Invece si parla di migranti, ma non di aiuto allo sviluppo e nemmeno delle attività Ue per contribuire alla stabilità politica nelle aree più critiche. Pensiamo in particolare ai Balcani, rispetto ai quali si dovrebbe discutere anche molto criticamente sia dei risultati e delle potenzialità sia dei limiti e delle contraddizioni (vedi la Bosnia, dove l’impegno internazionale, e in particolare europeo, non sembra avere risolto alcuno dei problemi di fondo, sia politici sia economici).

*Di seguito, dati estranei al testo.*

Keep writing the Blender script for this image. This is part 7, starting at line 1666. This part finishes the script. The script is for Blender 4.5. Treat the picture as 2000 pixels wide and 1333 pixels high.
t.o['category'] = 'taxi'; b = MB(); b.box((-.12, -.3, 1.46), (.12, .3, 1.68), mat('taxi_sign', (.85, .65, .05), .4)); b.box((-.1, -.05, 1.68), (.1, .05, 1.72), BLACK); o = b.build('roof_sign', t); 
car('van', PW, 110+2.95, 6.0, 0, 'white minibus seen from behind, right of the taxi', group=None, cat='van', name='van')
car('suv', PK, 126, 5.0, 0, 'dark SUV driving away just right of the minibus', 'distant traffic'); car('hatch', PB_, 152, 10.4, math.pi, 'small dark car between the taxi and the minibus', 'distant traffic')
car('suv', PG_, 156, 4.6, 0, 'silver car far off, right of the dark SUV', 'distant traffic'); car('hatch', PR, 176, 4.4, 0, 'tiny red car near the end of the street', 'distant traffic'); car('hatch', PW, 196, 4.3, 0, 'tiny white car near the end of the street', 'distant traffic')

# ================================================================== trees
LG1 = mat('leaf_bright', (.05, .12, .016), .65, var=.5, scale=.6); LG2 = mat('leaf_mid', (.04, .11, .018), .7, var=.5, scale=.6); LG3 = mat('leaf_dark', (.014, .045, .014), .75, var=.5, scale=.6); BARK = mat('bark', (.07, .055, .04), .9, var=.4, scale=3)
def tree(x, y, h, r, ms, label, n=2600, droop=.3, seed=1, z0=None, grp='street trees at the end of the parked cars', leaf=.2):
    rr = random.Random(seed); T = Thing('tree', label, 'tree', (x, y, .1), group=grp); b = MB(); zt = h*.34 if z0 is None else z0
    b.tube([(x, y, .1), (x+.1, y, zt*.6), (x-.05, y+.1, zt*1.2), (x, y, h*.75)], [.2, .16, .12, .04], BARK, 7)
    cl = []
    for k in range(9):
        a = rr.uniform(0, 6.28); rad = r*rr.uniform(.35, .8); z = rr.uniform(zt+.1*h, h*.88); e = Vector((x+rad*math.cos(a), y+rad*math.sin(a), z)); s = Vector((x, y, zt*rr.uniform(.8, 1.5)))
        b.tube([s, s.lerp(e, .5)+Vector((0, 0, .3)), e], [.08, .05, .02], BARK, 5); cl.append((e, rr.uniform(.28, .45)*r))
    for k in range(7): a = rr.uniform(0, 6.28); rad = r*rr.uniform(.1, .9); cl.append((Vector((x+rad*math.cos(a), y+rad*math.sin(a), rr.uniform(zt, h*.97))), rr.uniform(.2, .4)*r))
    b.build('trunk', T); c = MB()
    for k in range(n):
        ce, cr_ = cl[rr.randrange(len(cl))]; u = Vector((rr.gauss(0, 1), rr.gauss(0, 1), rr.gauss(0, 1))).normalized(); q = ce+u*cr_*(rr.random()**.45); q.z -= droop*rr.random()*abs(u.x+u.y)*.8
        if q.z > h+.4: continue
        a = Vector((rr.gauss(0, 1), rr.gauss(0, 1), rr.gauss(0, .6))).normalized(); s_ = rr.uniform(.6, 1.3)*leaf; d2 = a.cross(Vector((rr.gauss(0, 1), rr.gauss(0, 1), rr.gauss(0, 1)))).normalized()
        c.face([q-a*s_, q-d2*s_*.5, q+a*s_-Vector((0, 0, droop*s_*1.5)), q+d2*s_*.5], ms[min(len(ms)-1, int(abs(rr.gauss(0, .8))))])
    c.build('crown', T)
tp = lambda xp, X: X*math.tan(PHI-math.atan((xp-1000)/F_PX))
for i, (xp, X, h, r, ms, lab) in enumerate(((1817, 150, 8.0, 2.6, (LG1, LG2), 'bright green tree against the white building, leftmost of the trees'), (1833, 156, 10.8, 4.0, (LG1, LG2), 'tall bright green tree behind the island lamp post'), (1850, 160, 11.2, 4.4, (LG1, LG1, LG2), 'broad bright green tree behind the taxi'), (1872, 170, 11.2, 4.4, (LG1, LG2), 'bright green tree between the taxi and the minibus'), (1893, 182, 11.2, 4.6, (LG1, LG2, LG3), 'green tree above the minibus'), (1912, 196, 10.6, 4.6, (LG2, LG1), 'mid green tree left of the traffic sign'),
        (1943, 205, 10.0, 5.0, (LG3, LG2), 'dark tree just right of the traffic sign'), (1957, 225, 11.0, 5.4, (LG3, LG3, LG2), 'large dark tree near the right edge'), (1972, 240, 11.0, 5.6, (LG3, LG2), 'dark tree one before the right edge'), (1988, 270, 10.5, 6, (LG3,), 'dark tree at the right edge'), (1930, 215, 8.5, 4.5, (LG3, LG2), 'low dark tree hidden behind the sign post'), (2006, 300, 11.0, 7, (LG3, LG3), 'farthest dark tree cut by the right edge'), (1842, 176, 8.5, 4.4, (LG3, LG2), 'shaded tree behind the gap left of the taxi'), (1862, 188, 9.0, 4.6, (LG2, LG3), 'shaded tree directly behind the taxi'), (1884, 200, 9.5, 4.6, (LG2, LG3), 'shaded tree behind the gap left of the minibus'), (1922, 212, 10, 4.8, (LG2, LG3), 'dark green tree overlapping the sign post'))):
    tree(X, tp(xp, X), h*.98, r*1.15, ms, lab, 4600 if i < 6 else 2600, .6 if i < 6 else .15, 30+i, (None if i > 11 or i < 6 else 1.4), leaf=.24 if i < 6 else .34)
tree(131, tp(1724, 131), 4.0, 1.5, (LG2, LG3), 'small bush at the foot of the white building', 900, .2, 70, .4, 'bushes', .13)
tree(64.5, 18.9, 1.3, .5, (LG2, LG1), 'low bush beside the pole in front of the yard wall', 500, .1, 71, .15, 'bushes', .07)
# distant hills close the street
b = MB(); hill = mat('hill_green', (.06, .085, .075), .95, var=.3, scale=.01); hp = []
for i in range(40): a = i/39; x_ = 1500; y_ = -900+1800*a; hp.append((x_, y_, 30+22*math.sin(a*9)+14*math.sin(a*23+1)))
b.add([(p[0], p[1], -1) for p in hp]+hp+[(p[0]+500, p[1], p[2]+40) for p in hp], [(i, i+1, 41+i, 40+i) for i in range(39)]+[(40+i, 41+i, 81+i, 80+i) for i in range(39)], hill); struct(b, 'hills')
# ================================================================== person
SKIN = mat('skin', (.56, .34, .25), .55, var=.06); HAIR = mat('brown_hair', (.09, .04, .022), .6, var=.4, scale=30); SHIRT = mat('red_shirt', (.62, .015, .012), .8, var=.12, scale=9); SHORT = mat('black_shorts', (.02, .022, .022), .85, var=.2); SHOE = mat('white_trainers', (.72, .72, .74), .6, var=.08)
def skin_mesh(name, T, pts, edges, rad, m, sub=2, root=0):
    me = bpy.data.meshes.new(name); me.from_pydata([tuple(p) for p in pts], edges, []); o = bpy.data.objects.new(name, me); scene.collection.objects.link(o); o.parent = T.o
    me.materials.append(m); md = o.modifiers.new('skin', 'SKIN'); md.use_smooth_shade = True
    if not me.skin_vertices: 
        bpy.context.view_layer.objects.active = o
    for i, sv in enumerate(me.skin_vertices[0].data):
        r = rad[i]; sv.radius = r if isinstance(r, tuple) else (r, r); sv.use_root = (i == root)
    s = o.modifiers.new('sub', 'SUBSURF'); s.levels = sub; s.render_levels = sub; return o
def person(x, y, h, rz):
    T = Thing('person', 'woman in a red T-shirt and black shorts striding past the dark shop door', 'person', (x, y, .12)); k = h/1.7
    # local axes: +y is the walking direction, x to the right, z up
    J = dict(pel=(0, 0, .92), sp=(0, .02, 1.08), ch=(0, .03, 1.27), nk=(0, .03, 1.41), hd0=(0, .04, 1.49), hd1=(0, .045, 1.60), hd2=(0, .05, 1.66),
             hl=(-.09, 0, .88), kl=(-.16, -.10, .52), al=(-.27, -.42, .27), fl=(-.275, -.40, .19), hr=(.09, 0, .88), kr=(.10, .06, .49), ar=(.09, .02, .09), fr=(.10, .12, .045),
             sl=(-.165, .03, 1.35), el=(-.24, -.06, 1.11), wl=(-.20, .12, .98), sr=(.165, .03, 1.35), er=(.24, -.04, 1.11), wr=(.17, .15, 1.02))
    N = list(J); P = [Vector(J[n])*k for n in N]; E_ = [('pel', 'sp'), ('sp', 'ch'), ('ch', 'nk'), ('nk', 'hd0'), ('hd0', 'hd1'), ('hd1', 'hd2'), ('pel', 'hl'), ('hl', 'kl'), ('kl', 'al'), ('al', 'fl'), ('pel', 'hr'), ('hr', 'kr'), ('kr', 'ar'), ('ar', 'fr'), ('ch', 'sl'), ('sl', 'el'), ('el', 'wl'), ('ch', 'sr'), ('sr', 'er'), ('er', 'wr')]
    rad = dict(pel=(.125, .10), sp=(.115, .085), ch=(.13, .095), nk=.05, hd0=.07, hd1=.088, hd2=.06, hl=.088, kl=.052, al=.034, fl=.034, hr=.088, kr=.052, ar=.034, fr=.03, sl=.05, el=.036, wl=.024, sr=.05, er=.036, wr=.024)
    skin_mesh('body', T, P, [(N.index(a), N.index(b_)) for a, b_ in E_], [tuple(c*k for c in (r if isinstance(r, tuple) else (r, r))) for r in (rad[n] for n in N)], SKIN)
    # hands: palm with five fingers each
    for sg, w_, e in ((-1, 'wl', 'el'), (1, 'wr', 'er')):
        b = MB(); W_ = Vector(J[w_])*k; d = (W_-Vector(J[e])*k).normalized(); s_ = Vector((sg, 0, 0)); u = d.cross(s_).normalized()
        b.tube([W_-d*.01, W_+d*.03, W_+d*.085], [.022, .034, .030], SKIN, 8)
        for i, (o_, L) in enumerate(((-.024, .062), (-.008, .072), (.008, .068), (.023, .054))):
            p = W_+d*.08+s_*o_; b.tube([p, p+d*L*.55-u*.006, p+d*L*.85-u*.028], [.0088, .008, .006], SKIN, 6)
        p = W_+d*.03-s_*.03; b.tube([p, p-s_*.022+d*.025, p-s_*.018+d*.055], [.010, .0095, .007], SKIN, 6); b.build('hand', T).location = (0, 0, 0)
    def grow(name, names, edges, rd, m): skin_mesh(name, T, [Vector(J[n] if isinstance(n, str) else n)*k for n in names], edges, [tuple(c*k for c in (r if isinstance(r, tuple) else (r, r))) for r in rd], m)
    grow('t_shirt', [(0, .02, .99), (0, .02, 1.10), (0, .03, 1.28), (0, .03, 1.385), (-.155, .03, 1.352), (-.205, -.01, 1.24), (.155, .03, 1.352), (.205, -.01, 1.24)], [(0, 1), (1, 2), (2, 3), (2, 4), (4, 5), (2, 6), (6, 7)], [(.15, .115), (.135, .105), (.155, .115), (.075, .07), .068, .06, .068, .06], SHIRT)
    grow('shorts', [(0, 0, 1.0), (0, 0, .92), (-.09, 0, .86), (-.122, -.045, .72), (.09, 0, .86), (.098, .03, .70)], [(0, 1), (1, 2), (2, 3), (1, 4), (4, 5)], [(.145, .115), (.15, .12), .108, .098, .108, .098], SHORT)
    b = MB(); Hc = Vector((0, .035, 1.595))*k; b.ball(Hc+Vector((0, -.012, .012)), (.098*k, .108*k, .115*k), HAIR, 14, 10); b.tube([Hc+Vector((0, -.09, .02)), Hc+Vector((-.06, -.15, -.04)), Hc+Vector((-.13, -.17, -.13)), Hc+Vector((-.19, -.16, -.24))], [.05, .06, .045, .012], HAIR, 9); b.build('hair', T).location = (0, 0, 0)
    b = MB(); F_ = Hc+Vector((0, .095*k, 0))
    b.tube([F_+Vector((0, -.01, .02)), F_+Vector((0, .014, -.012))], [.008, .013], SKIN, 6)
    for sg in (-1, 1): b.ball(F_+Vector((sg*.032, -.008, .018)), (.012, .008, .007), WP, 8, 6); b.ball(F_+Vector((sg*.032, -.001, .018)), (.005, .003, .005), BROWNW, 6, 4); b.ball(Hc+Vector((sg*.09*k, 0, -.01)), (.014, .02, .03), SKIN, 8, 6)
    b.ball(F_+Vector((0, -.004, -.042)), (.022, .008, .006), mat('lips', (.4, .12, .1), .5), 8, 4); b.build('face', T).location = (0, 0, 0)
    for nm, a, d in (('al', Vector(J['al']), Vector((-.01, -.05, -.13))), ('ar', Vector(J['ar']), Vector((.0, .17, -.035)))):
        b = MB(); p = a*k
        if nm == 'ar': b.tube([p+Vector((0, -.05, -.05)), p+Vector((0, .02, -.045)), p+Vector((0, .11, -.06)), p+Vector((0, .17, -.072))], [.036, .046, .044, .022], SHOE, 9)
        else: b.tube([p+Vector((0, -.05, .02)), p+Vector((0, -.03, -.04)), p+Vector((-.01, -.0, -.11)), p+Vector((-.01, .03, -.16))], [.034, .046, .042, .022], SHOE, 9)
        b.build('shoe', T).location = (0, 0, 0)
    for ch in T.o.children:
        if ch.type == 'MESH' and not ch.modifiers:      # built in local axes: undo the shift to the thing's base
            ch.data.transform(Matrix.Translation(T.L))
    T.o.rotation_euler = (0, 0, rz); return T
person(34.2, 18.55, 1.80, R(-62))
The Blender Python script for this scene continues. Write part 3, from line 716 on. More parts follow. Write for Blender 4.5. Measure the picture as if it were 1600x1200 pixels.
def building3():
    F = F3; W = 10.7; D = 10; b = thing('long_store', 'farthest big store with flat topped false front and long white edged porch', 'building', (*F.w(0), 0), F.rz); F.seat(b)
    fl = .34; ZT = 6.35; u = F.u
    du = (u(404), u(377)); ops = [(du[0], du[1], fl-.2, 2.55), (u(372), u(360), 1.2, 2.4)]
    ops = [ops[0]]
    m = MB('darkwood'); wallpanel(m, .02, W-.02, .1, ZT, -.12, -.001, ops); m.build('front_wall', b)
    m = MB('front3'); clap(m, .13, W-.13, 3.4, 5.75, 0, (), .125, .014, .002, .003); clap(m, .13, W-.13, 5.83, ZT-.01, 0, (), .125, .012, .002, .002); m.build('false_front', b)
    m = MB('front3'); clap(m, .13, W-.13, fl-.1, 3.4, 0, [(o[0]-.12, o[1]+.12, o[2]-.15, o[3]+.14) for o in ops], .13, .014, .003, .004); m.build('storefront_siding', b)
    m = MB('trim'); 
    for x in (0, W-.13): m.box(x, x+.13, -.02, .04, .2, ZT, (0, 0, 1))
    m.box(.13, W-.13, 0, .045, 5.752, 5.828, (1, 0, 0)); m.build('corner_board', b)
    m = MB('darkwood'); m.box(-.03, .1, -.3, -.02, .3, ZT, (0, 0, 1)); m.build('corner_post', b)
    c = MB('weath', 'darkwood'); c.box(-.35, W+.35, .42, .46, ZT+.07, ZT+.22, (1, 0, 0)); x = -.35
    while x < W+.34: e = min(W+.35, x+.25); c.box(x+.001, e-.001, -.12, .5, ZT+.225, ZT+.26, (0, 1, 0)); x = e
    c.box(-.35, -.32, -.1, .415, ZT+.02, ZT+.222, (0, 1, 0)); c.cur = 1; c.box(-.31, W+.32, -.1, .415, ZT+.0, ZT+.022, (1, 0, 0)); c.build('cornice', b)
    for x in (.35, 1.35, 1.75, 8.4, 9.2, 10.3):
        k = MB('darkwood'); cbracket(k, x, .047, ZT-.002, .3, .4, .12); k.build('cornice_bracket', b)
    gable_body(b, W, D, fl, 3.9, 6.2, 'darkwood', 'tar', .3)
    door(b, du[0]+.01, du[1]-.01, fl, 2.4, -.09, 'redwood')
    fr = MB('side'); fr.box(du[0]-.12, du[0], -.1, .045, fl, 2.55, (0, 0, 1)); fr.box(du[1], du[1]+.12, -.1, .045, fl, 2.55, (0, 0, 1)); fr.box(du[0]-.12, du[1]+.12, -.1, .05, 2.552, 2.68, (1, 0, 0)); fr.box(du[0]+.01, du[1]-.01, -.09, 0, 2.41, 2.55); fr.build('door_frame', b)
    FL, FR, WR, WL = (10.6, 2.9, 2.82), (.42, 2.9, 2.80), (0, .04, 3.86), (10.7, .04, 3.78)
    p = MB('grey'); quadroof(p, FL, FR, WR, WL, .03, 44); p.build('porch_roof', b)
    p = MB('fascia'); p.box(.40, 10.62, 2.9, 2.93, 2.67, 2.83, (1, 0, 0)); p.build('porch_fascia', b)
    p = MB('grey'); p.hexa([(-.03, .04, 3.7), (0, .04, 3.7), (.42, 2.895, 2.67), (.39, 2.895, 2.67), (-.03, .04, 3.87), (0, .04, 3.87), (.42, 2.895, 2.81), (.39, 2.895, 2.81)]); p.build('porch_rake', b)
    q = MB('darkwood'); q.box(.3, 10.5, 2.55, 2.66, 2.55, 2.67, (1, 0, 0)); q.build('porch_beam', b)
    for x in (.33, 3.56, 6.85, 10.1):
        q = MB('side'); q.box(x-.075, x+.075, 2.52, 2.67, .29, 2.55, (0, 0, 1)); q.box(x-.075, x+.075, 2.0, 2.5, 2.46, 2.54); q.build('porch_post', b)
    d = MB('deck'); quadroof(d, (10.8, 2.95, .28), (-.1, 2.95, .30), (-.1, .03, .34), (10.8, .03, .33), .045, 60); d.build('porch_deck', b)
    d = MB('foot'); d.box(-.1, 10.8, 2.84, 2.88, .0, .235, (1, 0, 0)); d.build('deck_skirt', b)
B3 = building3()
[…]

E non dovrebbe nemmeno essere difficile affrontare in chiave politica il discorso sulla politica dell’Unione in tema di allargamento. Come valutare il processo fin qui realizzato? Quali benefici ha apportato, quali costi ha comportato? E che fare per il futuro (Serbia, Turchia, Ucraina)? In che modo lo strumento dell’ampliamento può contribuire alla stabilità, e in che misura è sia politicamente sia economicamente sostenibile? I candidati invece evitano di parlarne, forse proprio perché si tratta di un tema problematico in cui spesso le aspirazioni vengono contraddette dal realismo. Quello che è certo è che eludere i problemi può produrre errori molto gravi e conseguenze molto negative.
È davvero un paradosso. Nel momento in cui il mondo globale rende i confini sempre più teorici e in cui l’Europa, per evidenti ragioni sia economiche sia geopolitiche, può permettersi anche meno degli Stati Uniti di rinchiudersi in una visione autoreferenziale, si sta in questi giorni perdendo un’importante occasione di coinvolgere i cittadini europei in un aperto confronto politico fra diverse proposte su come concepire il ruolo dell’Unione nel mondo.